Le dimissioni - anzi il brusco dimissionamento, voluto da Berlusconi - dell’occasionale ministro Brancher e il lungo incontro avuto ieri con Tremonti sono le prime mosse del premier per arginare la difficile situazione trovata al rientro dall’estero. Non essendo possibile, al momento, affrontare veramente i problemi gravi che ha davanti il governo, quella che si sta delineando è una classica soluzione balneare, un rappattumamento che non somiglia affatto ai proclami ottimistici di Berlusconi venerdì sera in tv, quando a tutto pareva bastare un sorridente «Ghe pensi mi».
Invece, ancora una volta da quando la crisi economica ha preso il sopravvento anche in Italia, è toccato al sottosegretario Gianni Letta confermare ieri la complessità di una situazione senza molte vie d’uscita. La manovra dovrà quindi passare presto, con le buone o con le cattive, in Parlamento, dove sarà presto riproposta la questione di fiducia per decimare le migliaia di emendamenti che tendevano a modificarla e ad ammorbidirla. Nelle Camere lo scontro sarà durissimo e la maggioranza, pur militarizzata, verrà messa a dura prova.
Le Regioni, fin qui arrampicate su una specie d’Aventino e pronte a rinunciare ai loro poteri per mancanza di mezzi per finanziarli, dovranno fare buon viso a cattivo gioco e accontentarsi dei cambiamenti minimi che saranno concessi dal ministro dell’Economia.
Sullo sfondo, tutte le questioni che hanno rallentato la marcia, sempre più difficoltosa, del governo, restano intatte. Il gelo con il Quirinale, determinato dalla nomina-imbroglio di Brancher - un ministro di cui non si riuscivano neppure a chiarire le deleghe, un'operazione che il Capo dello Stato aveva definito «un gioco delle tre carte» - potrà magari trovare un ammorbidimento, ma non fino al punto da convincere Napolitano a collaborare con i suoi tecnici alla messa a punto di un testo condivisibile della legge sulle intercettazioni.
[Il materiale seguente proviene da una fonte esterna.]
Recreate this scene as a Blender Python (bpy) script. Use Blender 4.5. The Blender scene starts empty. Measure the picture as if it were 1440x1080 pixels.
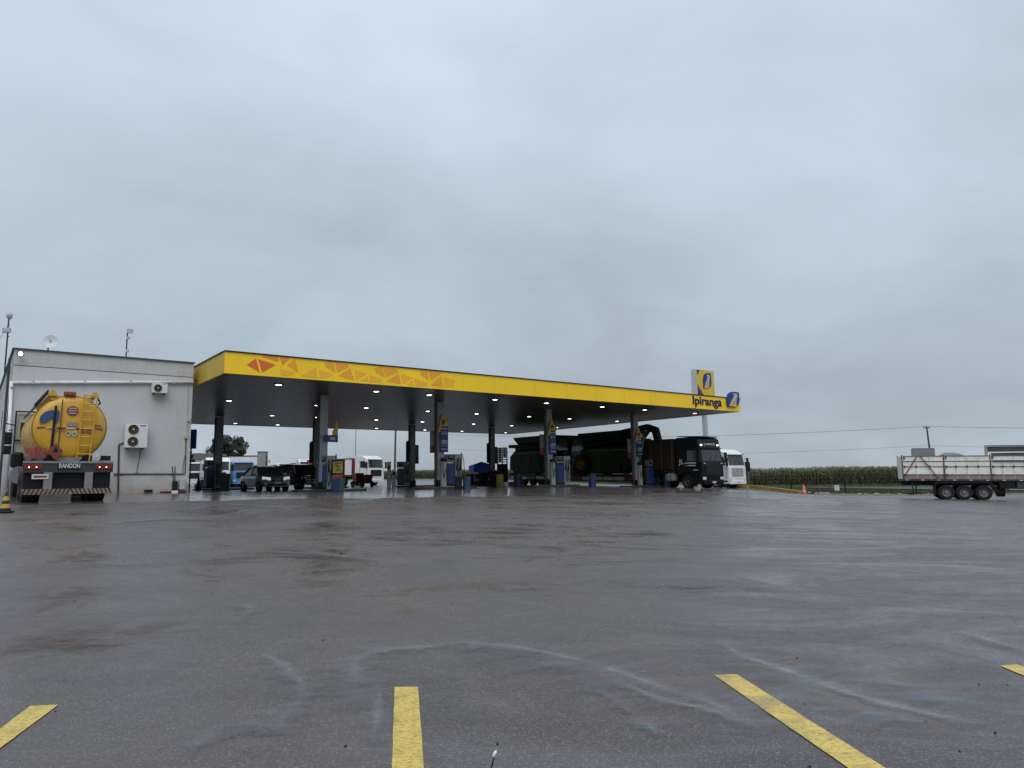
import bpy, bmesh, math, random
import numpy as np
from mathutils import Vector, Matrix
random.seed(7)
rnd = random.Random(11)
S = bpy.context.scene
C = S.collection
# ------------------------------------------------------------------ camera
EYE = 1.5
FPX = 1000.0
PIT = math.atan((674.28 - 540) / FPX)
ROLL = 0.015
cu = Vector((0, -math.sin(PIT), math.cos(PIT)))
cx = Vector((1, 0, 0))
fwd = Vector((0, math.cos(PIT), math.sin(PIT)))
right = cx * math.cos(ROLL) - cu * math.sin(ROLL)
up = cx * math.sin(ROLL) + cu * math.cos(ROLL)
cam = bpy.data.cameras.new('camera'); camo = bpy.data.objects.new('camera', cam); C.objects.link(camo)
M = Matrix((right, up, -fwd)).transposed().to_4x4(); M.translation = (0, 0, EYE)
camo.matrix_world = M
cam.sensor_width = 36; cam.lens = 36 * FPX / 1440; cam.clip_end = 3000; cam.clip_start = 0.05
S.camera = camo
S.view_settings.view_transform = 'Standard'; S.view_settings.look = 'None'
S.view_settings.exposure = 0.0; S.view_settings.gamma = 1.0
# ------------------------------------------------------------------ world: overcast
SUN_EL, SUN_AZ = math.radians(52), math.radians(172)   # azimuth clockwise from +Y
W = bpy.data.worlds.new('World'); S.world = W; W.use_nodes = True
nt = W.node_tree; nt.nodes.clear(); N = nt.nodes.new; L = nt.links.new
out = N('ShaderNodeOutputWorld'); bg = N('ShaderNodeBackground'); L(bg.outputs[0], out.inputs[0])
sky = N('ShaderNodeTexSky'); sky.sky_type = 'NISHITA'; sky.sun_disc = False
sky.sun_elevation = SUN_EL; sky.sun_rotation = SUN_AZ
tc = N('ShaderNodeTexCoord'); sep = N('ShaderNodeSeparateXYZ'); L(tc.outputs['Generated'], sep.inputs[0])
def wm(op, a, b=None, c=None):
    n = N('ShaderNodeMath'); n.operation = op
    for i, v in enumerate((a, b, c)):
        if v is None: continue
        if isinstance(v, (int, float)): n.inputs[i].default_value = v
        else: L(v, n.inputs[i])
    return n.outputs[0]
zz = wm('MAXIMUM', sep.outputs[2], 0.0)
den = wm('ADD', zz, 0.30)
px_ = wm('DIVIDE', sep.outputs[0], den); py_ = wm('DIVIDE', sep.outputs[1], den)
comb = N('ShaderNodeCombineXYZ'); L(px_, comb.inputs[0]); L(py_, comb.inputs[1])
def wnoise(scale, det, rough, dist=0.0, off=(0, 0, 0)):
    mp = N('ShaderNodeMapping'); L(comb.outputs[0], mp.inputs[0]); mp.inputs['Location'].default_value = off
    n = N('ShaderNodeTexNoise'); n.inputs['Scale'].default_value = scale; n.inputs['Detail'].default_value = det
    n.inputs['Roughness'].default_value = rough; n.inputs['Distortion'].default_value = dist
    L(mp.outputs[0], n.inputs['Vector']); return n.outputs[0]
n1 = wnoise(0.75, 5, 0.5, 0.5, (3.1, 1.7, 0)); n2 = wnoise(2.2, 6, 0.55, 0.7, (0.4, 5.2, 0))
cl = wm('ADD', wm('MULTIPLY', n1, 0.65), wm('MULTIPLY', n2, 0.35))      # about 0.5
grad = N('ShaderNodeValToRGB'); L(zz, grad.inputs[0])
e = grad.color_ramp.elements
e[0].position = 0.0; e[0].color = (0.42, 0.485, 0.545, 1)
e[1].position = 1.0; e[1].color = (1.02, 1.12, 1.24, 1)
k = e.new(0.13); k.color = (0.42, 0.49, 0.565, 1)
k = e.new(0.56); k.color = (0.615, 0.715, 0.835, 1)
fac = wm('MULTIPLY_ADD', wm('SUBTRACT', cl, 0.5), 1.0, 1.0)
vm = N('ShaderNodeVectorMath'); vm.operation = 'SCALE'; L(grad.outputs[0], vm.inputs[0]); L(fac, vm.inputs['Scale'])
sk = N('ShaderNodeVectorMath'); sk.operation = 'SCALE'; L(sky.outputs[0], sk.inputs[0]); sk.inputs['Scale'].default_value = 0.08
mx = N('ShaderNodeMixRGB'); mx.inputs[0].default_value = 0.96; L(sk.outputs[0], mx.inputs[1]); L(vm.outputs[0], mx.inputs[2])
L(mx.outputs[0], bg.inputs[0]); bg.inputs[1].default_value = 1.0
sl = bpy.data.lights.new('sun', 'SUN'); sl.energy = 1.5; sl.angle = math.radians(45); sl.color = (1.0, 0.98, 0.95)
so = bpy.data.objects.new('sun', sl); C.objects.link(so)
sd = Vector((math.sin(SUN_AZ) * math.cos(SUN_EL), math.cos(SUN_AZ) * math.cos(SUN_EL), math.sin(SUN_EL)))
so.rotation_euler = sd.to_track_quat('Z', 'Y').to_euler()
# ------------------------------------------------------------------ pixel helpers (1440x1080)
def ray(px, py):
    u, v = (px - 720) / FPX, (540 - py) / FPX
    return (right * u + up * v + fwd)
def atz(px, py, z):
    d = ray(px, py); t = (z - EYE) / d.z
    return Vector((0, 0, EYE)) + d * t
def aty(px, py, Y):
    d = ray(px, py); return Vector((0, 0, EYE)) + d * (Y / d.y)
# ------------------------------------------------------------------ terrain height
CP = np.array([(0,0,0),(-6,4,0),(6,4,0),(0,8,0.02),(10,8,-.05),(-10,8,.2),(0,15,.15),(-10,15,.6),(12,15,-.05),(25,20,-.25),
(-14.6,23.4,.97),(-20,25,1.1),(-20,29,1.14),(-12,30,1.05),(0,30,.65),(-11,39,1.0),(-4.5,43,1.0),(2.5,48,.97),(9,53,.8),(14,51,.62),
(24,59,-.08),(32,51,-.38),(45,50,-.42),(30,35,-.35),(15,35,.1),(-21,51,1.05),(-8.5,60,1.0),(-2,65,1.0),(-30,80,1.0),(0,90,1.0),
(8,75,.8),(20,66,.55),(22,75,.5),(40,96,.1),(60,96,.02),(20,100,.3),(-14,150,1.85),(-60,190,2.0),(0,130,1.45),(60,200,1.0),(140,150,0),
(100,60,-.5),(-100,100,1.5),(-60,40,1.1),(-40,20,1.1),(-40,0,.6),(40,0,-.3),(0,-30,0),(0,600,2.5),(400,400,1),(-400,400,3),(-400,-200,1),(400,-200,-1)], float)
def _U(r2): return np.where(r2 > 0, r2 * np.log(np.maximum(r2, 1e-12)) * .5, 0)
_n = len(CP); _d2 = ((CP[:, None, :2] - CP[None, :, :2]) ** 2).sum(-1)
_A = np.zeros((_n + 3, _n + 3)); _A[:_n, :_n] = _U(_d2) + np.eye(_n) * 2.0
_P = np.c_[np.ones(_n), CP[:, :2]]; _A[:_n, _n:] = _P; _A[_n:, :_n] = _P.T
_w = np.linalg.solve(_A, np.r_[CP[:, 2], 0, 0, 0])
def gzs(xy):
    xy = np.asarray(xy, float).reshape(-1, 2)
    r2 = ((xy[:, None, :] - CP[None, :, :2]) ** 2).sum(-1)
    return _U(r2) @ _w[:_n] + _w[_n] + xy @ _w[_n + 1:]
def gz(x, y): return float(gzs([(x, y)])[0])
def atg(px, py, dz=0):
    d = ray(px, py); t = 1.0; prev = 0.5
    while t < 400:
        p = Vector((0, 0, EYE)) + d * t
        if p.z < gz(p.x, p.y) + dz:
            lo, hi = prev, t
            for _ in range(18):
                m = (lo + hi) / 2; p = Vector((0, 0, EYE)) + d * m
                if p.z < gz(p.x, p.y) + dz: hi = m
                else: lo = m
            return Vector((0, 0, EYE)) + d * hi
        prev = t; t *= 1.04
    return Vector((0, 0, EYE)) + d * 100
# ------------------------------------------------------------------ materials
MATS = {}
def mat(name, col, rough=0.5, metal=0.0, var=0.12, scale=3.0, bump=0.0, bscale=40.0, emit=None, es=1.0, coat=0.0, alpha=1.0, dirt=None, dirt_amt=0.0, spec=0.5, stretch=None):
    if name in MATS: return MATS[name]
    m = bpy.data.materials.new(name); m.use_nodes = True; MATS[name] = m
    t = m.node_tree; b = t.nodes['Principled BSDF']; n = t.nodes.new; l = t.links.new
    b.inputs['Roughness'].default_value = rough; b.inputs['Metallic'].default_value = metal
    b.inputs['Coat Weight'].default_value = coat; b.inputs['Specular IOR Level'].default_value = spec
    c = n('ShaderNodeTexCoord'); mp = n('ShaderNodeMapping'); l(c.outputs['Object'], mp.inputs[0])
    if stretch: mp.inputs['Scale'].default_value = stretch
    ns = n('ShaderNodeTexNoise'); ns.inputs['Scale'].default_value = scale; ns.inputs['Detail'].default_value = 6; ns.inputs['Roughness'].default_value = .65
    l(mp.outputs[0], ns.inputs['Vector'])
    r = n('ShaderNodeMapRange'); l(ns.outputs[0], r.inputs[0]); r.inputs[1].default_value = .3; r.inputs[2].default_value = .7
    r.inputs[3].default_value = 1 - var; r.inputs[4].default_value = 1 + var * .6
    v = n('ShaderNodeVectorMath'); v.operation = 'SCALE'; v.inputs[0].default_value = col[:3]; l(r.outputs[0], v.inputs['Scale'])
    last = v.outputs[0]
    if dirt:
        n2 = n('ShaderNodeTexNoise'); n2.inputs['Scale'].default_value = scale * 1.7; n2.inputs['Detail'].default_value = 8; n2.inputs['Roughness'].default_value = .7
        l(mp.outputs[0], n2.inputs['Vector'])
        r2 = n('ShaderNodeMapRange'); l(n2.outputs[0], r2.inputs[0]); r2.inputs[1].default_value = .45; r2.inputs[2].default_value = .72
        r2.inputs[3].default_value = 0; r2.inputs[4].default_value = dirt_amt
        x = n('ShaderNodeMixRGB'); l(r2.outputs[0], x.inputs[0]); l(last, x.inputs[1]); x.inputs[2].default_value = (*dirt, 1); last = x.outputs[0]
    l(last, b.inputs['Base Color'])
    if bump:
        nb = n('ShaderNodeTexNoise'); nb.inputs['Scale'].default_value = bscale; nb.inputs['Detail'].default_value = 4; l(c.outputs['Object'], nb.inputs['Vector'])
        bp = n('ShaderNodeBump'); bp.inputs['Strength'].default_value = bump; bp.inputs['Distance'].default_value = .02
        l(nb.outputs[0], bp.inputs['Height']); l(bp.outputs[0], b.inputs['Normal'])
    if emit:
        b.inputs['Emission Color'].default_value = (*emit, 1); b.inputs['Emission Strength'].default_value = es
    return m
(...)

Il Presidente della Repubblica è risoluto a dare il suo giudizio, ed eventualmente a negare la sua firma se le nuove norme non lo convinceranno, solo dopo che il Parlamento le avrà licenziate. Sempre che ci riesca e sempre che Berlusconi e Fini trovino un'intesa, assai ardua da individuare, sul provvedimento, mentre ancora non sono d'accordo neppure sui tempi delle votazioni e stanno valutando se non sia venuto il giorno di dividere politicamente le loro strade.
Anche in questo caso, però, il giorno non sembra arrivato. Né il Cavaliere, né il presidente della Camera sono pronti a separarsi, pur se le loro strategie, ormai è chiaro, collidono. Berlusconi pensa a un ennesimo nuovo partito (nei corridoi della Camera se ne parla, ricordando l’uscita a sorpresa di piazza San Babila del 2007) come di un «predellino 2».
Anche Fini è in cerca di nuovi approdi, forse centristi, forse terzaforzisti, non sufficientemente definiti. Pur vivendo ormai da mesi come «separati in casa», i due leader non hanno alcuna convenienza a divorziare adesso. Il divorzio avverrà quasi certamente quando la prospettiva finale della legislatura sarà più chiara, e per questo occorrerà aspettare la fine dell’anno.
Se in autunno, come molti si aspettano purtroppo, la crisi economica dovesse incrudelirsi e la manovra del governo, manifestamente più debole di quella di altri partners europei come Germania e Inghilterra, rivelare la sua insufficienza, cresceranno infatti le tentazioni di dare una spallata a Berlusconi, anche più vigorosa di quella che confusamente è stata tentata in sua assenza nell’ultima settimana. Lo testimonia, tra l’altro, il ritorno agli appelli al Capo dello Stato e all’ipotesi di un governo d’emergenza da parte delle opposizioni. Se invece, come lui stesso spera senza farne mistero, lo stellone italiano riuscisse nuovamente a prevalere, e la ripresa a farsi un po’ meno timida di quel che appare oggi, il Cavaliere avrebbe finalmente mano libera per la resa dei conti con i suoi avversari, soprattutto interni al centrodestra, e per cercare un rilancio personale nello scioglimento anticipato delle Camere e in un nuovo lavacro elettorale.
Ma intanto, anche se è contrario al suo temperamento, a Berlusconi tocca aspettare. In altri tempi, si sarebbe detto che il premier, il suo esecutivo e la sua maggioranza devono fare la verifica. Poi si sa, sulle verifiche estive aveva sempre il sopravvento il «generale agosto», e per far passare l’estate e insieme decantare il quadro nasceva un «governo balneare». L’unica cosa che è rimasta di quei tempi, verrebbe da concludere.